_DO THIS_
Restate each line of the listing exactly, without carrying over any pictures.

_DATA_
/---
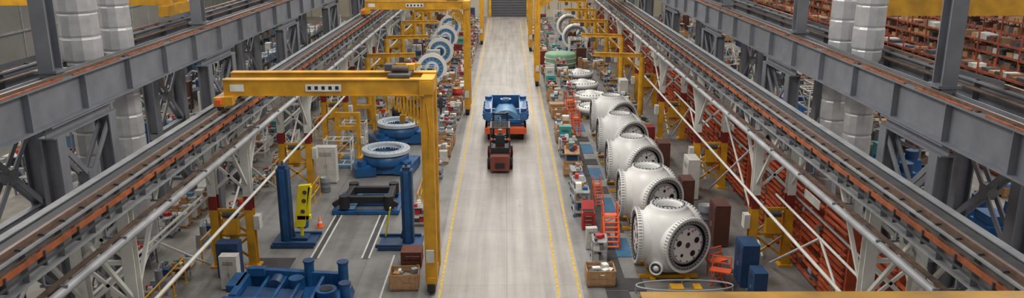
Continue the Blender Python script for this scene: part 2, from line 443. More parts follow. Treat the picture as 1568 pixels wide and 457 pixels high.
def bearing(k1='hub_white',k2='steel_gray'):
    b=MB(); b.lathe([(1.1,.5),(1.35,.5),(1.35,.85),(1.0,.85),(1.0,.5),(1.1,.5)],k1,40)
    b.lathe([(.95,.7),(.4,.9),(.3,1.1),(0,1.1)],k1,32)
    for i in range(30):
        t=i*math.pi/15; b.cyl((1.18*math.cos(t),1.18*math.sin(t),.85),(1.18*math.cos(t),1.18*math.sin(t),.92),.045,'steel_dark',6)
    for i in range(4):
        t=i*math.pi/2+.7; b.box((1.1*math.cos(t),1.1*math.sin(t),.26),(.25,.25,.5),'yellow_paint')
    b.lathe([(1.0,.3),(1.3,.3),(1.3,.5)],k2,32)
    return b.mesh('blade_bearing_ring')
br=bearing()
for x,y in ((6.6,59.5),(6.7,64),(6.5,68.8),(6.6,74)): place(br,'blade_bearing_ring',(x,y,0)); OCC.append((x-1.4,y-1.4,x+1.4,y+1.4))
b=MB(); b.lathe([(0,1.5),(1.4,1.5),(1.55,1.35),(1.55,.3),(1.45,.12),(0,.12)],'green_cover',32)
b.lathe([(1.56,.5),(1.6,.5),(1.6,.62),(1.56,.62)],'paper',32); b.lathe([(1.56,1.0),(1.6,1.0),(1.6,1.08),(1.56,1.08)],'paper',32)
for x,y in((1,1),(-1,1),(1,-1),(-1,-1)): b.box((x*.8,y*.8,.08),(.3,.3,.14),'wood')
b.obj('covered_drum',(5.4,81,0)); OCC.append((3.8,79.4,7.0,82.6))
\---
_TASK SOLUTION_
Continue the Blender Python script for this scene: part 2, from line 443. More parts follow. Treat the picture as 1568 pixels wide and 457 pixels high.
def bearing(k1='hub_white',k2='steel_gray'):
    b=MB(); b.lathe([(1.1,.5),(1.35,.5),(1.35,.85),(1.0,.85),(1.0,.5),(1.1,.5)],k1,40)
    b.lathe([(.95,.7),(.4,.9),(.3,1.1),(0,1.1)],k1,32)
    for i in range(30):
        t=i*math.pi/15; b.cyl((1.18*math.cos(t),1.18*math.sin(t),.85),(1.18*math.cos(t),1.18*math.sin(t),.92),.045,'steel_dark',6)
    for i in range(4):
        t=i*math.pi/2+.7; b.box((1.1*math.cos(t),1.1*math.sin(t),.26),(.25,.25,.5),'yellow_paint')
    b.lathe([(1.0,.3),(1.3,.3),(1.3,.5)],k2,32)
    return b.mesh('blade_bearing_ring')
br=bearing()
for x,y in ((6.6,59.5),(6.7,64),(6.5,68.8),(6.6,74)): place(br,'blade_bearing_ring',(x,y,0)); OCC.append((x-1.4,y-1.4,x+1.4,y+1.4))
b=MB(); b.lathe([(0,1.5),(1.4,1.5),(1.55,1.35),(1.55,.3),(1.45,.12),(0,.12)],'green_cover',32)
b.lathe([(1.56,.5),(1.6,.5),(1.6,.62),(1.56,.62)],'paper',32); b.lathe([(1.56,1.0),(1.6,1.0),(1.6,1.08),(1.56,1.08)],'paper',32)
for x,y in((1,1),(-1,1),(1,-1),(-1,-1)): b.box((x*.8,y*.8,.08),(.3,.3,.14),'wood')
b.obj('covered_drum',(5.4,81,0)); OCC.append((3.8,79.4,7.0,82.6))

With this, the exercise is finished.